- [Written task]:
Restate the listing below word for word, omitting any images.

** Start of Given entries **

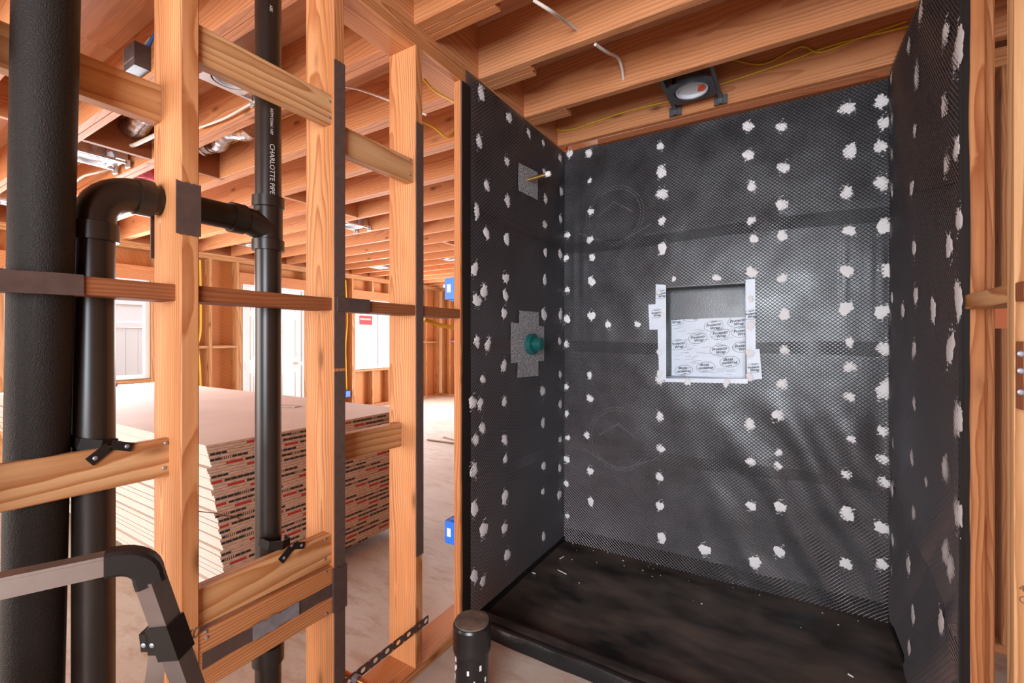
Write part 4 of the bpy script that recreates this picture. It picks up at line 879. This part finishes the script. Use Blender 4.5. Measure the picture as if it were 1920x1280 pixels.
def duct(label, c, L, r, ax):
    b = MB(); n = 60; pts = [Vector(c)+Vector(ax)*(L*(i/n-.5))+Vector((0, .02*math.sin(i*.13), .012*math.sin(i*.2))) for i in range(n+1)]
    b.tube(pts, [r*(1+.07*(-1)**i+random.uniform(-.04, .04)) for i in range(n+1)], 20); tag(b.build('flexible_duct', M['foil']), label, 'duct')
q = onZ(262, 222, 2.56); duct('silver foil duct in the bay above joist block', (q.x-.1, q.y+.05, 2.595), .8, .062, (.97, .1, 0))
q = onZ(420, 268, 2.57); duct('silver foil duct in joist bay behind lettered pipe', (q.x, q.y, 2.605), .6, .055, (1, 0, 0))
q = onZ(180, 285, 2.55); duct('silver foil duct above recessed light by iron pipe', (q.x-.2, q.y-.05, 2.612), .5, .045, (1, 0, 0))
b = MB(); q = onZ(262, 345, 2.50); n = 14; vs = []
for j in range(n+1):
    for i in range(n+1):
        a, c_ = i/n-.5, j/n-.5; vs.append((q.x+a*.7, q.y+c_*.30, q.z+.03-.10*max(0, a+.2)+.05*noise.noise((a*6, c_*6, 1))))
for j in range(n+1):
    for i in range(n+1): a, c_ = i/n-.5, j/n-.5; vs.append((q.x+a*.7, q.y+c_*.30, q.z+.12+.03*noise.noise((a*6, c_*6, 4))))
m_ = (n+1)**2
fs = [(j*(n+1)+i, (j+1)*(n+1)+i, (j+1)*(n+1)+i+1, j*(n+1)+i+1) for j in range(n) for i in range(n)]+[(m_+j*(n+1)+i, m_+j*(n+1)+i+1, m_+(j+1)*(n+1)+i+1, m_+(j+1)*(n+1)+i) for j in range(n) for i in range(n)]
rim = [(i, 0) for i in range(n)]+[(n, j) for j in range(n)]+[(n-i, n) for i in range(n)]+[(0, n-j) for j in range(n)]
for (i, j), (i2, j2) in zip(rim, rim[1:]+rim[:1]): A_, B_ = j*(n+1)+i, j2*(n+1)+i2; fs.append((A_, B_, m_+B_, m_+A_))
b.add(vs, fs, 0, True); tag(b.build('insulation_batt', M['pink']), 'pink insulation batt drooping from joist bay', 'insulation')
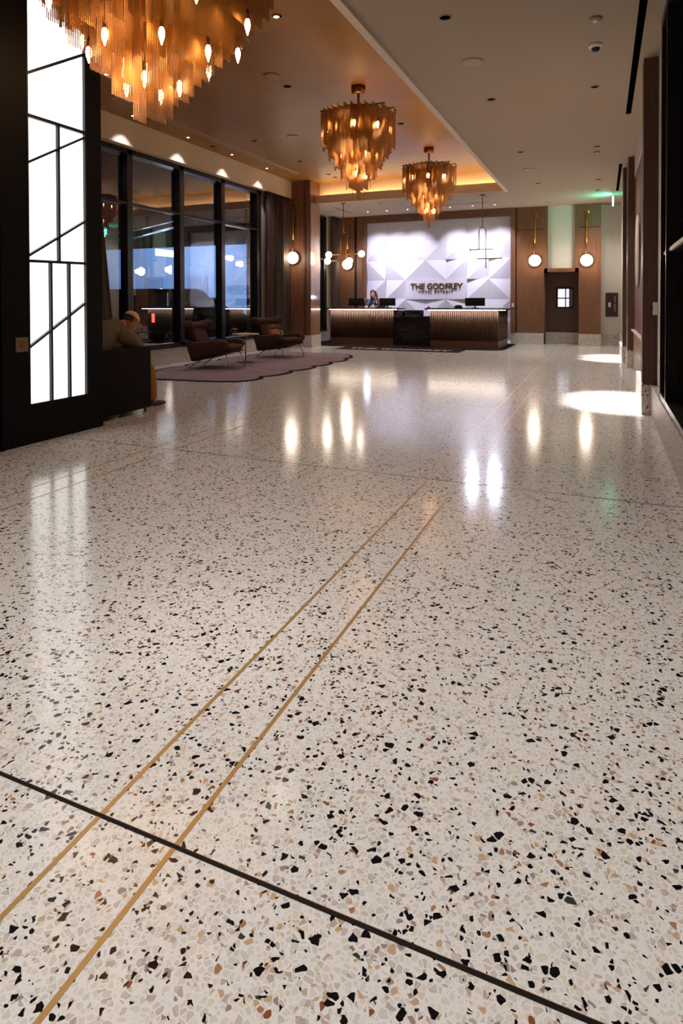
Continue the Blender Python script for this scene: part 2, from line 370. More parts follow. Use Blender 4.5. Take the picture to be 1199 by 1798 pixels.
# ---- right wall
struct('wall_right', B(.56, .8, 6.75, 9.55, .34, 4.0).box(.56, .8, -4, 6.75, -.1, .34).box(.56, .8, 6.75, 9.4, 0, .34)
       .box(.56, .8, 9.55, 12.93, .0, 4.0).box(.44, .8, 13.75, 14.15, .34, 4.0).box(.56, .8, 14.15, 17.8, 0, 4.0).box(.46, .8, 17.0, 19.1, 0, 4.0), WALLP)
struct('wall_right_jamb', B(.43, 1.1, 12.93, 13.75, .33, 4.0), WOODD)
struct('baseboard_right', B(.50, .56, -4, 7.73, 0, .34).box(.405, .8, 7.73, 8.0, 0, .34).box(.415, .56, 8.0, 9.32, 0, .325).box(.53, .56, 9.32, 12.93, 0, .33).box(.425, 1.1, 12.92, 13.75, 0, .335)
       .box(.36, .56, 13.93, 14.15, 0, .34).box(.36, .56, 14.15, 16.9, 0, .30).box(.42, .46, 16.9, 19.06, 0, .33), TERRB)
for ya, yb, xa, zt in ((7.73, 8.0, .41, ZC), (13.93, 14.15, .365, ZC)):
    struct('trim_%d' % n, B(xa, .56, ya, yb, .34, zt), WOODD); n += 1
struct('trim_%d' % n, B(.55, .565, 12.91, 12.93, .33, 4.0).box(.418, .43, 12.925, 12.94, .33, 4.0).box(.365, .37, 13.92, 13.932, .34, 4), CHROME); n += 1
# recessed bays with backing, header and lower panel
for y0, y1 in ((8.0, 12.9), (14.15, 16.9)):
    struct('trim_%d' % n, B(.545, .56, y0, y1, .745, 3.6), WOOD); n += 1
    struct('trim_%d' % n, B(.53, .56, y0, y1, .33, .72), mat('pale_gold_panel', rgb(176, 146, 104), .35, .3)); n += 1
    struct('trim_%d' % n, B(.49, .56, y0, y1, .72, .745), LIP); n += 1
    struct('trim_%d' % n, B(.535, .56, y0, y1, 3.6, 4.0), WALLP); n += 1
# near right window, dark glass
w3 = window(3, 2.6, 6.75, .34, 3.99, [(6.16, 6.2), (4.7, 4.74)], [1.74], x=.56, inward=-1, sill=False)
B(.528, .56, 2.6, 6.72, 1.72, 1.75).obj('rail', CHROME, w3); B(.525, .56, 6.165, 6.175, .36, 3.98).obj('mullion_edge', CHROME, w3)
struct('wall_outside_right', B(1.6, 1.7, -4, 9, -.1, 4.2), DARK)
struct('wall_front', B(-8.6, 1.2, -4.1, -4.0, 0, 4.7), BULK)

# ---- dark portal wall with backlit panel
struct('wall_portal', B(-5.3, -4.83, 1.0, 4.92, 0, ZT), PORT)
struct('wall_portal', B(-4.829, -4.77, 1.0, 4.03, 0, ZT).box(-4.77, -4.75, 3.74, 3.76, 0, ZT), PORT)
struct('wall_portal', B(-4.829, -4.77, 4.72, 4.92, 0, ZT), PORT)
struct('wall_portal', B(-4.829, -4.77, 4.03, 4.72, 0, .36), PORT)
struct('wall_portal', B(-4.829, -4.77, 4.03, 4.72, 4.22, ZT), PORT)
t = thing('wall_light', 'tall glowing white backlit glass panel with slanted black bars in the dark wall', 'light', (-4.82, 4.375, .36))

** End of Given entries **

- [Exercise output]:
Write part 4 of the bpy script that recreates this picture. It picks up at line 879. This part finishes the script. Use Blender 4.5. Measure the picture as if it were 1920x1280 pixels.
def duct(label, c, L, r, ax):
    b = MB(); n = 60; pts = [Vector(c)+Vector(ax)*(L*(i/n-.5))+Vector((0, .02*math.sin(i*.13), .012*math.sin(i*.2))) for i in range(n+1)]
    b.tube(pts, [r*(1+.07*(-1)**i+random.uniform(-.04, .04)) for i in range(n+1)], 20); tag(b.build('flexible_duct', M['foil']), label, 'duct')
q = onZ(262, 222, 2.56); duct('silver foil duct in the bay above joist block', (q.x-.1, q.y+.05, 2.595), .8, .062, (.97, .1, 0))
q = onZ(420, 268, 2.57); duct('silver foil duct in joist bay behind lettered pipe', (q.x, q.y, 2.605), .6, .055, (1, 0, 0))
q = onZ(180, 285, 2.55); duct('silver foil duct above recessed light by iron pipe', (q.x-.2, q.y-.05, 2.612), .5, .045, (1, 0, 0))
b = MB(); q = onZ(262, 345, 2.50); n = 14; vs = []
for j in range(n+1):
    for i in range(n+1):
        a, c_ = i/n-.5, j/n-.5; vs.append((q.x+a*.7, q.y+c_*.30, q.z+.03-.10*max(0, a+.2)+.05*noise.noise((a*6, c_*6, 1))))
for j in range(n+1):
    for i in range(n+1): a, c_ = i/n-.5, j/n-.5; vs.append((q.x+a*.7, q.y+c_*.30, q.z+.12+.03*noise.noise((a*6, c_*6, 4))))
m_ = (n+1)**2
fs = [(j*(n+1)+i, (j+1)*(n+1)+i, (j+1)*(n+1)+i+1, j*(n+1)+i+1) for j in range(n) for i in range(n)]+[(m_+j*(n+1)+i, m_+j*(n+1)+i+1, m_+(j+1)*(n+1)+i+1, m_+(j+1)*(n+1)+i) for j in range(n) for i in range(n)]
rim = [(i, 0) for i in range(n)]+[(n, j) for j in range(n)]+[(n-i, n) for i in range(n)]+[(0, n-j) for j in range(n)]
for (i, j), (i2, j2) in zip(rim, rim[1:]+rim[:1]): A_, B_ = j*(n+1)+i, j2*(n+1)+i2; fs.append((A_, B_, m_+B_, m_+A_))
b.add(vs, fs, 0, True); tag(b.build('insulation_batt', M['pink']), 'pink insulation batt drooping from joist bay', 'insulation')
Continue the Blender Python script for this scene: part 2, from line 370. More parts follow. Use Blender 4.5. Take the picture to be 1199 by 1798 pixels.
# ---- right wall
struct('wall_right', B(.56, .8, 6.75, 9.55, .34, 4.0).box(.56, .8, -4, 6.75, -.1, .34).box(.56, .8, 6.75, 9.4, 0, .34)
       .box(.56, .8, 9.55, 12.93, .0, 4.0).box(.44, .8, 13.75, 14.15, .34, 4.0).box(.56, .8, 14.15, 17.8, 0, 4.0).box(.46, .8, 17.0, 19.1, 0, 4.0), WALLP)
struct('wall_right_jamb', B(.43, 1.1, 12.93, 13.75, .33, 4.0), WOODD)
struct('baseboard_right', B(.50, .56, -4, 7.73, 0, .34).box(.405, .8, 7.73, 8.0, 0, .34).box(.415, .56, 8.0, 9.32, 0, .325).box(.53, .56, 9.32, 12.93, 0, .33).box(.425, 1.1, 12.92, 13.75, 0, .335)
       .box(.36, .56, 13.93, 14.15, 0, .34).box(.36, .56, 14.15, 16.9, 0, .30).box(.42, .46, 16.9, 19.06, 0, .33), TERRB)
for ya, yb, xa, zt in ((7.73, 8.0, .41, ZC), (13.93, 14.15, .365, ZC)):
    struct('trim_%d' % n, B(xa, .56, ya, yb, .34, zt), WOODD); n += 1
struct('trim_%d' % n, B(.55, .565, 12.91, 12.93, .33, 4.0).box(.418, .43, 12.925, 12.94, .33, 4.0).box(.365, .37, 13.92, 13.932, .34, 4), CHROME); n += 1
# recessed bays with backing, header and lower panel
for y0, y1 in ((8.0, 12.9), (14.15, 16.9)):
    struct('trim_%d' % n, B(.545, .56, y0, y1, .745, 3.6), WOOD); n += 1
    struct('trim_%d' % n, B(.53, .56, y0, y1, .33, .72), mat('pale_gold_panel', rgb(176, 146, 104), .35, .3)); n += 1
    struct('trim_%d' % n, B(.49, .56, y0, y1, .72, .745), LIP); n += 1
    struct('trim_%d' % n, B(.535, .56, y0, y1, 3.6, 4.0), WALLP); n += 1
# near right window, dark glass
w3 = window(3, 2.6, 6.75, .34, 3.99, [(6.16, 6.2), (4.7, 4.74)], [1.74], x=.56, inward=-1, sill=False)
B(.528, .56, 2.6, 6.72, 1.72, 1.75).obj('rail', CHROME, w3); B(.525, .56, 6.165, 6.175, .36, 3.98).obj('mullion_edge', CHROME, w3)
struct('wall_outside_right', B(1.6, 1.7, -4, 9, -.1, 4.2), DARK)
struct('wall_front', B(-8.6, 1.2, -4.1, -4.0, 0, 4.7), BULK)

# ---- dark portal wall with backlit panel
struct('wall_portal', B(-5.3, -4.83, 1.0, 4.92, 0, ZT), PORT)
struct('wall_portal', B(-4.829, -4.77, 1.0, 4.03, 0, ZT).box(-4.77, -4.75, 3.74, 3.76, 0, ZT), PORT)
struct('wall_portal', B(-4.829, -4.77, 4.72, 4.92, 0, ZT), PORT)
struct('wall_portal', B(-4.829, -4.77, 4.03, 4.72, 0, .36), PORT)
struct('wall_portal', B(-4.829, -4.77, 4.03, 4.72, 4.22, ZT), PORT)
t = thing('wall_light', 'tall glowing white backlit glass panel with slanted black bars in the dark wall', 'light', (-4.82, 4.375, .36))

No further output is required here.